Review this pricing page before launch. Cards feel cramped on mobile and the hero wraps badly.

Output direction

  • keep responsive-design on the layout-adaptation slice only
  • produce one packet for page layout plus dense mobile sections
  • route broader hierarchy / CTA / polish review to web-design-guidelines
  • keep accessibility remediation separate unless it becomes primary

Example 4: system-wide breakpoint debate

Input

Our teams all use different breakpoint and spacing rules across products. Is responsive-design the right skill?

Output direction

  • explain that shared breakpoint/token governance is broader design-system work
  • keep responsive-design narrower than cross-product standards
  • avoid over-triggering on governance-only requests

Example 5: zoom and reflow failure

Input

This form still breaks at 400% zoom and keyboard users lose context.

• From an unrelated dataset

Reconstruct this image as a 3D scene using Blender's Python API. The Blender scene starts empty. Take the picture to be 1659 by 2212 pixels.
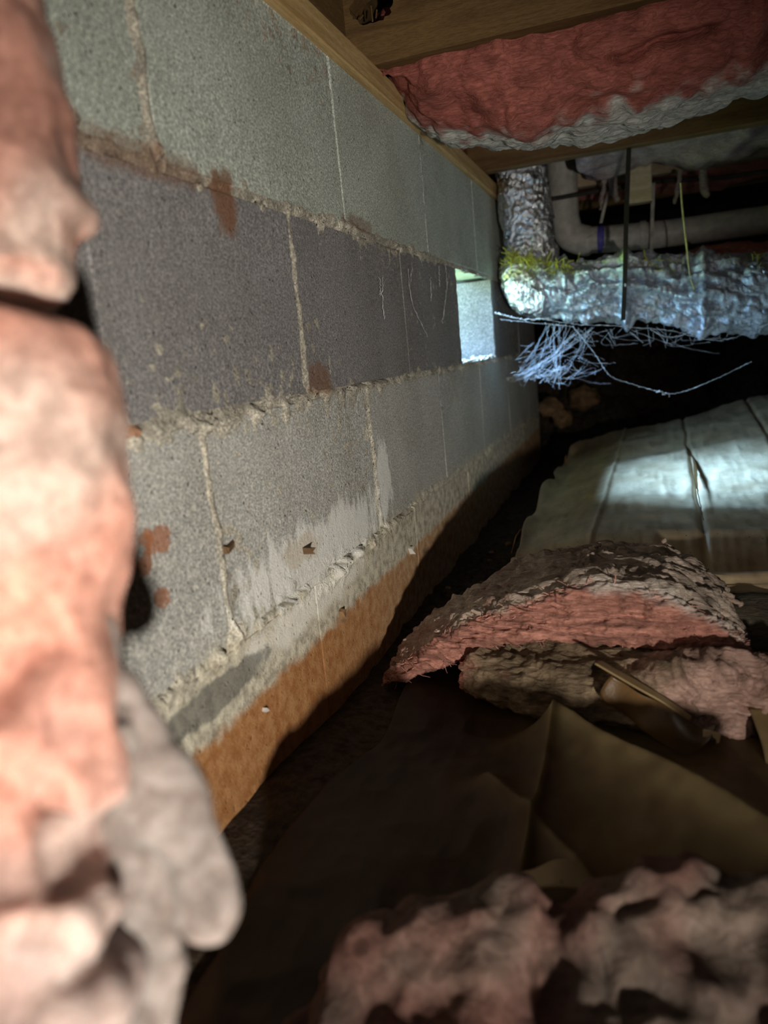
import bpy, bmesh, math, random
import numpy as np
from mathutils import Vector, Matrix

scene = bpy.context.scene
COL = scene.collection

# ------------------------------------------------------------------ camera
CF = 1600.0                      # focal length in pixels of a 1659x2212 frame
CAM = np.array([.380, -.600, .446])
_y, _p, _r = .352, -.207, -.099
_F = np.array([-math.sin(_y), math.cos(_y), 0.]); _R = np.array([math.cos(_y), math.sin(_y), 0.]); _U = np.array([0., 0., 1.])
F2 = _F*math.cos(_p)+_U*math.sin(_p); U2 = _U*math.cos(_p)-_F*math.sin(_p)
R3 = _R*math.cos(_r)+U2*math.sin(_r); U3 = U2*math.cos(_r)-_R*math.sin(_r)
cam = bpy.data.cameras.new('camera'); camo = bpy.data.objects.new('camera', cam); COL.objects.link(camo)
M = Matrix.Identity(4)
for i in range(3):
    M[i][0], M[i][1], M[i][2], M[i][3] = R3[i], U3[i], -F2[i], CAM[i]
camo.matrix_world = M
cam.sensor_fit = 'VERTICAL'; cam.sensor_height = 36.0; cam.lens = CF/2212*36
cam.clip_start = .01; cam.clip_end = 60
cam.dof.use_dof = True; cam.dof.focus_distance = 1.05; cam.dof.aperture_fstop = 4.0
scene.camera = camo
def ray(px, py): return F2+R3*(px-829.5)/CF-U3*(py-1106)/CF
def W(px, py, ax, val):          # the point of the plane axis=val that the photograph shows at a pixel
    d = ray(px, py); return CAM+d*((val-CAM[ax])/d[ax])
def D(px, py, t): return CAM+ray(px, py)*t

# ------------------------------------------------------------------ world, daylight, torch, exposure
scene.view_settings.view_transform = 'Standard'; scene.view_settings.look = 'None'
scene.view_settings.gamma = 1; scene.view_settings.use_curve_mapping = False
scene.view_settings.exposure = 0.0
world = bpy.data.worlds.new('sky'); scene.world = world; world.use_nodes = True
bg = world.node_tree.nodes['Background']
bg.inputs[0].default_value = (.38, .66, 1, 1); bg.inputs[1].default_value = 20.0
def light(name, kind, loc, tgt, energy, col, **kw):
    l = bpy.data.lights.new(name, kind); o = bpy.data.objects.new(name, l); COL.objects.link(o)
    o.location = loc; o.rotation_euler = (Vector(tgt)-Vector(loc)).to_track_quat('-Z', 'Y').to_euler()
    l.energy = energy; l.color = col
    for k, v in kw.items(): setattr(l, k, v)
    return o
sun = light('sun', 'SUN', (0, 1.22, .51), (.505, 1.16, .12), 44, (.30, .58, 1), angle=.40)
portal = light('vent_daylight_portal', 'AREA', (-.204, 1.225, .622), (1, 1.225, .622), 1, (1, 1, 1), shape='RECTANGLE', size=.41, size_y=.43)
portal.rotation_euler = (math.radians(90), 0, math.radians(-90)); portal.data.cycles.is_portal = True
torch = light('torch', 'SPOT', (.74, -1.0, .235), (.0, .24, .40), 72.0, (1, .93, .83), shadow_soft_size=.018, spot_size=1.05, spot_blend=1.0)
fill = light('fill_light', 'AREA', (.52, -.95, .66), (.3, .4, .2), .44, (1, .90, .80), shape='DISK', size=.25)  # added fill lamp with no source of its own, lifts floor and chunk top

# ------------------------------------------------------------------ helpers
def _h(ix, iy, iz, s):
    n = (ix.astype(np.int64)*73856093) ^ (iy.astype(np.int64)*19349663) ^ (iz.astype(np.int64)*83492791) ^ (s*2654435)
    n = (n ^ (n >> 13)) & 0x7fffffff; n = (n*(n*n % 2147483647*15731 % 2147483647+789221) % 2147483647+1376312589) & 0x7fffffff
    return n/1073741824.0-1
def vn(P, s=0):
    P = np.asarray(P, float); i = np.floor(P).astype(np.int64); f = P-i; u = f*f*(3-2*f)
    x, y, z = i.T; a, b, c = u.T; r = 0
    for dx in (0, 1):
        for dy in (0, 1):
            for dz in (0, 1):
                r = r+_h(x+dx, y+dy, z+dz, s)*(a if dx else 1-a)*(b if dy else 1-b)*(c if dz else 1-c)
    return r
def fbm(P, o=4, g=.5, s=0):
    r = 0; a = 1
    for k in range(o): r = r+a*vn(P*(2.03**k)+k*17.3, s+k); a *= g
    return r
def ridge(P, o=3, g=.5, s=0):
    r = 0; a = 1
    for k in range(o): r = r+a*(1-2*np.abs(vn(P*(2.07**k)+k*9.1, s+k))); a *= g
    return r
def sm(e0, e1, x):
    t = np.clip((x-e0)/(e1-e0), 0, 1); return t*t*(3-2*t)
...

Should we keep fixing it in responsive-design?

Output direction

  • choose verification-reflow first if layout ownership is still unclear
  • include zoom/reflow verification explicitly
  • route keyboard/focus remediation to web-accessibility
  • split the work instead of forcing one skill to own everything

Best practices

  1. Start with the failing responsive surface, not the syntax trick.
  2. Prefer intrinsic layout before adding another breakpoint.
  3. Keep viewport and container ownership explicit.
  4. Treat tables, toolbars, and dense dashboards as packet-worthy special cases.
  5. Treat screenshots and device-mode checks as inputs, not proof of completion.
  6. Keep verification honest: zoom, reflow, long copy, and overflow still matter.
  7. When unsure, route neighboring frontend work explicitly instead of inflating this skill.